**Written problem**
Work out how many lines of the listing hold the string "Measure". Answer with that number alone.

===

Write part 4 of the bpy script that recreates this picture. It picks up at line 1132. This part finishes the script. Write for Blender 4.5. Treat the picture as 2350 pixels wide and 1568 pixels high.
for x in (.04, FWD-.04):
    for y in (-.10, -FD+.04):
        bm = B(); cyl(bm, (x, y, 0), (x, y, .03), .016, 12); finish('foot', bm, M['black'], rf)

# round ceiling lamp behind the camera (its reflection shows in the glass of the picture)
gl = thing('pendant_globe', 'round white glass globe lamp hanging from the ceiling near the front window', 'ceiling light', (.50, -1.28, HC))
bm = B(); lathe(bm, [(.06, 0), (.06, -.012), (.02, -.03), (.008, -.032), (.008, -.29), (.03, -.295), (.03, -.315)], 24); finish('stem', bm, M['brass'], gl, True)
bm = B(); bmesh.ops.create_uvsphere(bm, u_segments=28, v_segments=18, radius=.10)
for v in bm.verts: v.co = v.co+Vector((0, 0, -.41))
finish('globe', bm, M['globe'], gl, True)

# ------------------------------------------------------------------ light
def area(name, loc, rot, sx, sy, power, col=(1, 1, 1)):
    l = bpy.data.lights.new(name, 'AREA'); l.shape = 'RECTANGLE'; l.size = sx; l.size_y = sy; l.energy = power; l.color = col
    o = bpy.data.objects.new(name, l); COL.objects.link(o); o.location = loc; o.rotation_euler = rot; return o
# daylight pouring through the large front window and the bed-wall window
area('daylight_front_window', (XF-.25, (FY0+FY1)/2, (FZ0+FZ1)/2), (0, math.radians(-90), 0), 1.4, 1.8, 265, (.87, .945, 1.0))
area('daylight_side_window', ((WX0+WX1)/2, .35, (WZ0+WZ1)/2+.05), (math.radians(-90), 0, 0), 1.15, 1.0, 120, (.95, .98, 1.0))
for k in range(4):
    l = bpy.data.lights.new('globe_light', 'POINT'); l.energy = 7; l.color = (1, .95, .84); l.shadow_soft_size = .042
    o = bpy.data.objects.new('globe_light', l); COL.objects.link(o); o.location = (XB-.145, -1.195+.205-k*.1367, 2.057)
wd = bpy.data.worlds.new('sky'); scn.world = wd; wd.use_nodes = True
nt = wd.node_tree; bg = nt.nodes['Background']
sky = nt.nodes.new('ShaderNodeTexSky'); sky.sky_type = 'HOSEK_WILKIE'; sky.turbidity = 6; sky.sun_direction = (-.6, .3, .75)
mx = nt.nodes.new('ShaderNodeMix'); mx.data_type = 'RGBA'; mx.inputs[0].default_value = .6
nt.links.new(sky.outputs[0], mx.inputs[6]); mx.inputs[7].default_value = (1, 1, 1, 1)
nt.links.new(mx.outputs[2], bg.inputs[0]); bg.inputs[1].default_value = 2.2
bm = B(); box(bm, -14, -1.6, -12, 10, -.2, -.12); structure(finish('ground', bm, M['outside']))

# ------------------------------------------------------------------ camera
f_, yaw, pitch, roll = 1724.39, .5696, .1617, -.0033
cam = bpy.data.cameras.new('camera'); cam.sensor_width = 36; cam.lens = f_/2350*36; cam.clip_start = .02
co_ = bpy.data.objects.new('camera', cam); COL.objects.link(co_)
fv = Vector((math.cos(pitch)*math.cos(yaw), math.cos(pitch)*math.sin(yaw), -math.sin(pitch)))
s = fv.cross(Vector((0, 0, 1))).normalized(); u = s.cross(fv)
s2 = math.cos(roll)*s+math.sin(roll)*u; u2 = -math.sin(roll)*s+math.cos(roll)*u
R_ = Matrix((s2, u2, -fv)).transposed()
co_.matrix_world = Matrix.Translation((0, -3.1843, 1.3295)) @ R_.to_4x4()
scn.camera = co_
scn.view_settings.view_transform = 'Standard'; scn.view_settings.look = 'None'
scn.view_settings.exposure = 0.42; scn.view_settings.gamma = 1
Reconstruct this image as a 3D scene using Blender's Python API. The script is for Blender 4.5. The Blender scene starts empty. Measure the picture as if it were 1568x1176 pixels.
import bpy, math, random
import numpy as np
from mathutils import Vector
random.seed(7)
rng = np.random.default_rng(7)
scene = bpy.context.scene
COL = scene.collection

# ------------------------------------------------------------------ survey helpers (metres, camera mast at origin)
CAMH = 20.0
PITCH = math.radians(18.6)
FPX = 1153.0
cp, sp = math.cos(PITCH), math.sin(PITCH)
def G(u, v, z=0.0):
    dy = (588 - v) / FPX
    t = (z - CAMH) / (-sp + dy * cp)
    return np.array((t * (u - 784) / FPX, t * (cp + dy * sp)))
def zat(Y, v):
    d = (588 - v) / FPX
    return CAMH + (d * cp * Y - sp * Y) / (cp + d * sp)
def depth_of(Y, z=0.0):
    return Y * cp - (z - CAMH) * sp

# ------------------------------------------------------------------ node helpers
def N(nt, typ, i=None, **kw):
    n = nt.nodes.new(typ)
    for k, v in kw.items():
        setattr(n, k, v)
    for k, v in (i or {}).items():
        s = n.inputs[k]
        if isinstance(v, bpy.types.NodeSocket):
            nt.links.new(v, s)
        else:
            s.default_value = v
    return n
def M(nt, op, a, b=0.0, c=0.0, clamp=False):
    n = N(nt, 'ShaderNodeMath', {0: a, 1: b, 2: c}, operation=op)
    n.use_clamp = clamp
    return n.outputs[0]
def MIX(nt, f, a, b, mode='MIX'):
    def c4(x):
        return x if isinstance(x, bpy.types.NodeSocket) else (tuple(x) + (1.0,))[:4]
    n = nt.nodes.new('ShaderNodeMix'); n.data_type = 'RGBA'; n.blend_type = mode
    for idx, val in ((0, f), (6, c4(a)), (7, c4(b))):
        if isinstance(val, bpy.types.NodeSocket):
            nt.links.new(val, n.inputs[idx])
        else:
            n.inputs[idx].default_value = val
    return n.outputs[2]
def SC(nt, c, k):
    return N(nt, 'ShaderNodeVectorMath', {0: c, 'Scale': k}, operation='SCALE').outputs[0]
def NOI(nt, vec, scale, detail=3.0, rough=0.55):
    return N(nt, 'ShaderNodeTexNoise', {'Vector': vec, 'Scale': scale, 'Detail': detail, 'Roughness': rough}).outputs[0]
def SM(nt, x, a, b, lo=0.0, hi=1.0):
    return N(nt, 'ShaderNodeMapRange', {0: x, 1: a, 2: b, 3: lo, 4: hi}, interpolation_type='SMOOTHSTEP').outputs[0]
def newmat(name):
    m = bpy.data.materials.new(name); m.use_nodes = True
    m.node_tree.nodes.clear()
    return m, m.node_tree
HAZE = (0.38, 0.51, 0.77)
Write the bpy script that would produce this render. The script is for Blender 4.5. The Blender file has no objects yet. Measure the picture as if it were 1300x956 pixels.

===

**Exercise response**
2